Benjamin
Palimpsest I
Palimpsest II [world premiere]
Debussy
Prélude à laprès-midi dun faune
Le martyre de Saint Sébastien
Sally Matthews (soprano)
Alice Coote (mezzo-soprano)
Sara Mingardo (contralto)
Thibault de Montalembert (narrator)
London Symphony Chorus
London Symphony Orchestra
Pierre Boulez
Reviewed by: Richard Whitehouse
Reviewed: 5 October, 2002
Venue: Barbican Hall, London
Pierre Boulez’s latest series of concerts with the LSO opened, appropriately for a composer and conductor so identified with musical radicalism, with the generally acknowledged ’beginning’ of modern music. Swift and passionate, this Faune was a salutary lesson to those who complain that Boulez has been conducting the same repertoire the same way for too long. None of his earlier London performances had quite this expressive sweep – complemented by playing of impressive ease and control.

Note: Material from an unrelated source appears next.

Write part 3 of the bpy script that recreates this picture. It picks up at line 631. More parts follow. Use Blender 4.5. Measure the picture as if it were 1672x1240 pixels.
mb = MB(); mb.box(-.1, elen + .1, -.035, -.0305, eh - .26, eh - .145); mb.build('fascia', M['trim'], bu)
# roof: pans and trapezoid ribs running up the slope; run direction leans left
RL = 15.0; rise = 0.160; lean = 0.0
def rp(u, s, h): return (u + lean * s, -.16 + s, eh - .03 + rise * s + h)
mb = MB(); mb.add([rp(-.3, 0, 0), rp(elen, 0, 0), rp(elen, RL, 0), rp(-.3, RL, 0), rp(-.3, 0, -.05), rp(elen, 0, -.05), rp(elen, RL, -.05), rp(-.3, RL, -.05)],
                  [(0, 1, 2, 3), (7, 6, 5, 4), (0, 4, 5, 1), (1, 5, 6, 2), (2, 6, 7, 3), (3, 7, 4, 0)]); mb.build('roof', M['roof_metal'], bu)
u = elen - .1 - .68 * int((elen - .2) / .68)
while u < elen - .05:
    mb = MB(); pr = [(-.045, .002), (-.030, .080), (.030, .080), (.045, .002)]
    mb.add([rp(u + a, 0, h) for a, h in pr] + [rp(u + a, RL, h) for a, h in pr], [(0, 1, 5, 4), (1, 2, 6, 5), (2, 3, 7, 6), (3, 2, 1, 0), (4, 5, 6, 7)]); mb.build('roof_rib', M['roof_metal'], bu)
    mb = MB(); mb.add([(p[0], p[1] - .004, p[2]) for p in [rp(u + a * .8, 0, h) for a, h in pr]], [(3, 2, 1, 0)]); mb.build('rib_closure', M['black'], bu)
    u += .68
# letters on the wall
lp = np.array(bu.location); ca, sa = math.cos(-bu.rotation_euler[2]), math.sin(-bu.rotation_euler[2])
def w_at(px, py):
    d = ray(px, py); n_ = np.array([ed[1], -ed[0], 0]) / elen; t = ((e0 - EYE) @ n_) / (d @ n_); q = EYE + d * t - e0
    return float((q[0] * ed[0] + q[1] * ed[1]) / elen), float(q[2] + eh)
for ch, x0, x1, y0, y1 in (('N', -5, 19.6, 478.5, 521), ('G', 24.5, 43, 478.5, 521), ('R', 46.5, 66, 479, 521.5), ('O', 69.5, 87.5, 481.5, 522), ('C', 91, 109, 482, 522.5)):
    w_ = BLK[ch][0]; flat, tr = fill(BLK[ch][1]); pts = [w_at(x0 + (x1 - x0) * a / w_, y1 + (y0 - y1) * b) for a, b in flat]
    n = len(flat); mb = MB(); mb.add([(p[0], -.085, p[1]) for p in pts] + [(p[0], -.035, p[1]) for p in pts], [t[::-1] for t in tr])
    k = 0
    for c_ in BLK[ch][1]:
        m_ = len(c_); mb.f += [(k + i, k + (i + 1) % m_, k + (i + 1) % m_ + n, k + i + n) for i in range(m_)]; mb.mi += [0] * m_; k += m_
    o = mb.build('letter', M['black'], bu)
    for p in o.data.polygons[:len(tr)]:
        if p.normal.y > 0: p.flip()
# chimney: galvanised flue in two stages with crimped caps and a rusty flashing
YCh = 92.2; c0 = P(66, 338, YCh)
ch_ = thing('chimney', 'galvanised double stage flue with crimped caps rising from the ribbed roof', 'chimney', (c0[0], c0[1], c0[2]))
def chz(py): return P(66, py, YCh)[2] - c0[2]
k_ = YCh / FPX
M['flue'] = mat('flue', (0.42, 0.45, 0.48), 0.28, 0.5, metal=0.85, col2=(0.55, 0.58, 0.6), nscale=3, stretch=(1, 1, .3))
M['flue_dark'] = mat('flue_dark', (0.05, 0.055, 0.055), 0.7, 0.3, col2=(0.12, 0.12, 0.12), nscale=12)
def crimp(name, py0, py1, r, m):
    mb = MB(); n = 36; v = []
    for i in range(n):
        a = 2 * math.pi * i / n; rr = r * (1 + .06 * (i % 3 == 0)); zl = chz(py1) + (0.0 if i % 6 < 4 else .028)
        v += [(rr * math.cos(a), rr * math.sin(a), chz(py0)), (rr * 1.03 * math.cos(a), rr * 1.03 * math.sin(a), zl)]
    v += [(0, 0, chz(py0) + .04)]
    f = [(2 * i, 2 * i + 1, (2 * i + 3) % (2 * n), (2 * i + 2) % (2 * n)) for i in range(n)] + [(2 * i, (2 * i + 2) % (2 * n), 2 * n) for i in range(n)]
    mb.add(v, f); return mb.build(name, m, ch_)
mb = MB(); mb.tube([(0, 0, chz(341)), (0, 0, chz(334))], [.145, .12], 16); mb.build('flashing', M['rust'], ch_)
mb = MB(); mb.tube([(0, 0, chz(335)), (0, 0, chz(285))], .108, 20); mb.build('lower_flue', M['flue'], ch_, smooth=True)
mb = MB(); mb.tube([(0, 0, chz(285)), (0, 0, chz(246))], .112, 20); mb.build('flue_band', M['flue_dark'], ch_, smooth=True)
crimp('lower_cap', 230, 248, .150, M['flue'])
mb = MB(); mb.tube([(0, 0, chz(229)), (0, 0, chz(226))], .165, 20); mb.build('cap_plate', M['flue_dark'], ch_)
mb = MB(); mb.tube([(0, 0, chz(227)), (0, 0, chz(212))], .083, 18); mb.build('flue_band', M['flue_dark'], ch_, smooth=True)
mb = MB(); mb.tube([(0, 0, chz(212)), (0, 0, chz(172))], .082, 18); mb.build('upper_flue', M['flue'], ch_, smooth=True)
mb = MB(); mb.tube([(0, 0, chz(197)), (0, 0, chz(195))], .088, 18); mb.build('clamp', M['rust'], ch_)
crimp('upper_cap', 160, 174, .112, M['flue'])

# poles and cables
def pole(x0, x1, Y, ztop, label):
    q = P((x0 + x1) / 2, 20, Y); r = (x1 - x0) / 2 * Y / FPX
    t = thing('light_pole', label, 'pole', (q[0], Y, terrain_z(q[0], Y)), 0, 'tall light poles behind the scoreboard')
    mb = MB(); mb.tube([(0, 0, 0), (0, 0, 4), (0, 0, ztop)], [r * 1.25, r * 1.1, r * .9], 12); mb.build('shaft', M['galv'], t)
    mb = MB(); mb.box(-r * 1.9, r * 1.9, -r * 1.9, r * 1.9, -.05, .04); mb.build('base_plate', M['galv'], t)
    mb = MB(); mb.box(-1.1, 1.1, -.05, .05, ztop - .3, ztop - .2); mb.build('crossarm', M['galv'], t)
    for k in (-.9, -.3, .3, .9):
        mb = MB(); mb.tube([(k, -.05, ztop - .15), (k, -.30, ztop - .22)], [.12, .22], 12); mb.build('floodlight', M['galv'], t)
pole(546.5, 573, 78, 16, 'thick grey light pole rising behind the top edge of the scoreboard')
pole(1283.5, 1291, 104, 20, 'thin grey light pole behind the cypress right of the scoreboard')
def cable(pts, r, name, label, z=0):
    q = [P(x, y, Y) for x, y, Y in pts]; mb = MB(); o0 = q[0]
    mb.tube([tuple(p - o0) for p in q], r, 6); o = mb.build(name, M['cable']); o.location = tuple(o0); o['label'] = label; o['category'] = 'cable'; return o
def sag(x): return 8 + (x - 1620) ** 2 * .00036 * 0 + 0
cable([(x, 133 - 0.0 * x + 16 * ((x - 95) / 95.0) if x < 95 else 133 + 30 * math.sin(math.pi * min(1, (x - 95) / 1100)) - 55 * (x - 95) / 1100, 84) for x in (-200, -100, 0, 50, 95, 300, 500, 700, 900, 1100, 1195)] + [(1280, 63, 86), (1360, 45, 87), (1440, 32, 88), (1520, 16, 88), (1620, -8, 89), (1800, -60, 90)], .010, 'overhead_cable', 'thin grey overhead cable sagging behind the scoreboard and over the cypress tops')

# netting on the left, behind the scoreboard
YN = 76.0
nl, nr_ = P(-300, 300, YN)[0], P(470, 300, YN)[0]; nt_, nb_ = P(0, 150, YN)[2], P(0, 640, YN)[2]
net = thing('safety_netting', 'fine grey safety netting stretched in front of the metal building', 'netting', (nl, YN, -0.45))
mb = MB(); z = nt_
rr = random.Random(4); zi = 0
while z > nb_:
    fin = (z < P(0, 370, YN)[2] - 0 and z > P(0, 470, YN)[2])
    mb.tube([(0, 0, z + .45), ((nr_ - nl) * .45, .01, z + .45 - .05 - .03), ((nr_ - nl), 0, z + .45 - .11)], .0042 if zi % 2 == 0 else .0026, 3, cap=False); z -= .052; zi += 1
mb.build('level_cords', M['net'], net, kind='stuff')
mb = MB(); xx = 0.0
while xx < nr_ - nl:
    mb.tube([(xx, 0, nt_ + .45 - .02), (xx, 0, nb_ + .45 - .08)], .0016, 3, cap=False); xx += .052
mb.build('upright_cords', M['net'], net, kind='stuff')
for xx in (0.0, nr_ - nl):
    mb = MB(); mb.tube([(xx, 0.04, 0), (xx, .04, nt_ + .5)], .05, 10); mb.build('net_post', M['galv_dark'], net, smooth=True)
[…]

More Debussy occupied the second half. The incidental music for Gabriele d’Annunzio’s spectacle on the conversion and death-fulfilment of Saint Sebastian, though revived on numerous occasions in recent years, always poses problems as to how to present some of the composer’s most alluring and expressive music in a format which preserves the overall synopsis. Boulez’s abridgement of the text pares the narrative to the bone; even so, its not hard to feel that long stretches merely mark time when unaccompanied, and otherwise get in the way of some wonderfully resourceful orchestral writing. Nor do the subject and imagery of d’Annunzio’s writing constitute obstacles in themselves; rather the dutiful and increasingly tired repetition of symbols, couched in precious-sounding verse, fails to engage sympathy.
Musically, the performance was an undoubted success. Alice Coote and Sara Mingardo combined sonorously in their brief numbers, with Sally Matthews radiant in her celestial solos. The London Symphony Chorus had clearly been encouraged to extract maximum variety from their contributions, while Boulez directed with conviction a score that, compared to other late works of Debussy’s, can easily become diffuse. And, with his immaculate diction and thoughtful emotional pacing, Thibault de Montalembert ensured that the narrative fulfilled its role as continuity with tasteful effect.
As well as marking the opening of Boulez’s latest residency, this evening also inaugurated the LSO’s year-long series of musical encounters with George Benjamin. And what better way to begin “By George!” than with the first performance of the composer’s latest piece. Two and a half years ago, Boulez premiered Palimpsest I – an intricate accretion of textures from memorable initial ideas. The stealthy closing passage suggested that Benjamin would, in time, extend the piece. Now, Palimpsest II has emerged as a more elaborate and dynamically forceful ’double-take’ on the musical processes of its predecessor. Again, there’s an unexpected pay-off, as aspects of both pieces are superimposed to intriguing effect. The layering of ideas, at both an aural and conceptual level, is tellingly achieved.
The performance – high and low strings pitted against sizeable complements of brass and woodwind – seemed accurate and insightful, confirming that Boulez has lost none of his interpretative acumen when it comes to directing new music with which he feels in sympathy. An auspicious launching, then, of two series, the future instalments of which are keenly anticipated.